*Supplied information*:
++++++++++
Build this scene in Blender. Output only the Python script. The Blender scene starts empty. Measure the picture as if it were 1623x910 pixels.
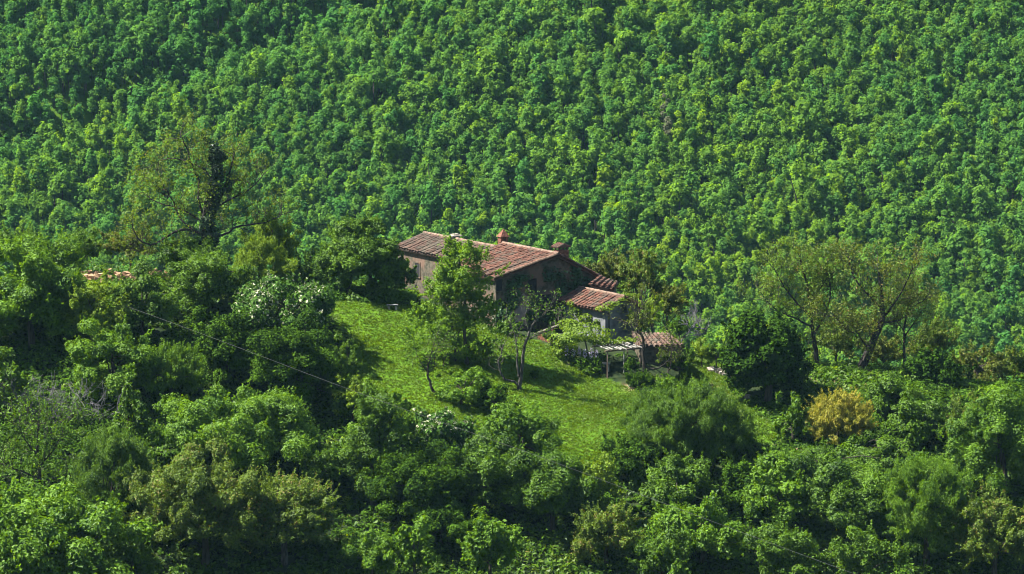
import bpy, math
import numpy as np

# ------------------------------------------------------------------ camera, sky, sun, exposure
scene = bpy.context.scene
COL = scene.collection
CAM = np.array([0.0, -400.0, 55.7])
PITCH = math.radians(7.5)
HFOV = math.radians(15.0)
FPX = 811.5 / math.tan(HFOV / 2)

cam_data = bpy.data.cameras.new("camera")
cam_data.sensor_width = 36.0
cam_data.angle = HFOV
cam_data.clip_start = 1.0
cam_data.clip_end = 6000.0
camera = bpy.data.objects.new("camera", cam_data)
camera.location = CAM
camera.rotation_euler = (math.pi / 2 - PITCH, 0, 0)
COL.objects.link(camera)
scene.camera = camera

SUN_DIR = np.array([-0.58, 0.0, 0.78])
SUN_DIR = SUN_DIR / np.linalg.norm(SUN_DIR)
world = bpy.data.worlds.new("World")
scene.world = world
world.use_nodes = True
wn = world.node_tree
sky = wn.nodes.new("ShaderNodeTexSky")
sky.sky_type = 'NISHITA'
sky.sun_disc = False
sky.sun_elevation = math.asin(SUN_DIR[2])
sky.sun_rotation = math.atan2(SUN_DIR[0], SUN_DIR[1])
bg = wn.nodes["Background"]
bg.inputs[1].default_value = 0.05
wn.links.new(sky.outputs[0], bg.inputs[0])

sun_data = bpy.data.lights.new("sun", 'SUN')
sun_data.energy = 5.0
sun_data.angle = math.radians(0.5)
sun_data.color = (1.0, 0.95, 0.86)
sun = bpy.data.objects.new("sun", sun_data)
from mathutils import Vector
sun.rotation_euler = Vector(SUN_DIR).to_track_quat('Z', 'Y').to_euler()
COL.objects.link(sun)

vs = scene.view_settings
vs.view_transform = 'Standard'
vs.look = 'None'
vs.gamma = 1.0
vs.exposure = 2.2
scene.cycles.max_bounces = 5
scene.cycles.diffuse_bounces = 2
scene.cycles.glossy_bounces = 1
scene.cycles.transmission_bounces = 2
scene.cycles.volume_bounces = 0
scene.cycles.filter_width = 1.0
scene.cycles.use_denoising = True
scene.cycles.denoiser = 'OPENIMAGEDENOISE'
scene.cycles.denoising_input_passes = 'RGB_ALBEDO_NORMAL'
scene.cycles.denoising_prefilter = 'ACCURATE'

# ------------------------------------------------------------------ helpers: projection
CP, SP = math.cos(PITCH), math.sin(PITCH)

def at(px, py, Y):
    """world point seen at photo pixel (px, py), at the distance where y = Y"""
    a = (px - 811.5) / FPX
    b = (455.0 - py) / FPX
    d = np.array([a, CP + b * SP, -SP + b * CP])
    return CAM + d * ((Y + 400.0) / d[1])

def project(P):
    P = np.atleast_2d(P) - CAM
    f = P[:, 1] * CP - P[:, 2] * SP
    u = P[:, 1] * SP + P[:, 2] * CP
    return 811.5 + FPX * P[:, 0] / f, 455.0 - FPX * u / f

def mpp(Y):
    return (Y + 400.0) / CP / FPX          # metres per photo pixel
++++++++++
Leaving the pictures aside, transcribe the entire listing exactly.

Build this scene in Blender. Output only the Python script. The Blender scene starts empty. Measure the picture as if it were 1623x910 pixels.
import bpy, math
import numpy as np

# ------------------------------------------------------------------ camera, sky, sun, exposure
scene = bpy.context.scene
COL = scene.collection
CAM = np.array([0.0, -400.0, 55.7])
PITCH = math.radians(7.5)
HFOV = math.radians(15.0)
FPX = 811.5 / math.tan(HFOV / 2)

cam_data = bpy.data.cameras.new("camera")
cam_data.sensor_width = 36.0
cam_data.angle = HFOV
cam_data.clip_start = 1.0
cam_data.clip_end = 6000.0
camera = bpy.data.objects.new("camera", cam_data)
camera.location = CAM
camera.rotation_euler = (math.pi / 2 - PITCH, 0, 0)
COL.objects.link(camera)
scene.camera = camera

SUN_DIR = np.array([-0.58, 0.0, 0.78])
SUN_DIR = SUN_DIR / np.linalg.norm(SUN_DIR)
world = bpy.data.worlds.new("World")
scene.world = world
world.use_nodes = True
wn = world.node_tree
sky = wn.nodes.new("ShaderNodeTexSky")
sky.sky_type = 'NISHITA'
sky.sun_disc = False
sky.sun_elevation = math.asin(SUN_DIR[2])
sky.sun_rotation = math.atan2(SUN_DIR[0], SUN_DIR[1])
bg = wn.nodes["Background"]
bg.inputs[1].default_value = 0.05
wn.links.new(sky.outputs[0], bg.inputs[0])

sun_data = bpy.data.lights.new("sun", 'SUN')
sun_data.energy = 5.0
sun_data.angle = math.radians(0.5)
sun_data.color = (1.0, 0.95, 0.86)
sun = bpy.data.objects.new("sun", sun_data)
from mathutils import Vector
sun.rotation_euler = Vector(SUN_DIR).to_track_quat('Z', 'Y').to_euler()
COL.objects.link(sun)

vs = scene.view_settings
vs.view_transform = 'Standard'
vs.look = 'None'
vs.gamma = 1.0
vs.exposure = 2.2
scene.cycles.max_bounces = 5
scene.cycles.diffuse_bounces = 2
scene.cycles.glossy_bounces = 1
scene.cycles.transmission_bounces = 2
scene.cycles.volume_bounces = 0
scene.cycles.filter_width = 1.0
scene.cycles.use_denoising = True
scene.cycles.denoiser = 'OPENIMAGEDENOISE'
scene.cycles.denoising_input_passes = 'RGB_ALBEDO_NORMAL'
scene.cycles.denoising_prefilter = 'ACCURATE'

# ------------------------------------------------------------------ helpers: projection
CP, SP = math.cos(PITCH), math.sin(PITCH)

def at(px, py, Y):
    """world point seen at photo pixel (px, py), at the distance where y = Y"""
    a = (px - 811.5) / FPX
    b = (455.0 - py) / FPX
    d = np.array([a, CP + b * SP, -SP + b * CP])
    return CAM + d * ((Y + 400.0) / d[1])

def project(P):
    P = np.atleast_2d(P) - CAM
    f = P[:, 1] * CP - P[:, 2] * SP
    u = P[:, 1] * SP + P[:, 2] * CP
    return 811.5 + FPX * P[:, 0] / f, 455.0 - FPX * u / f

def mpp(Y):
    return (Y + 400.0) / CP / FPX          # metres per photo pixel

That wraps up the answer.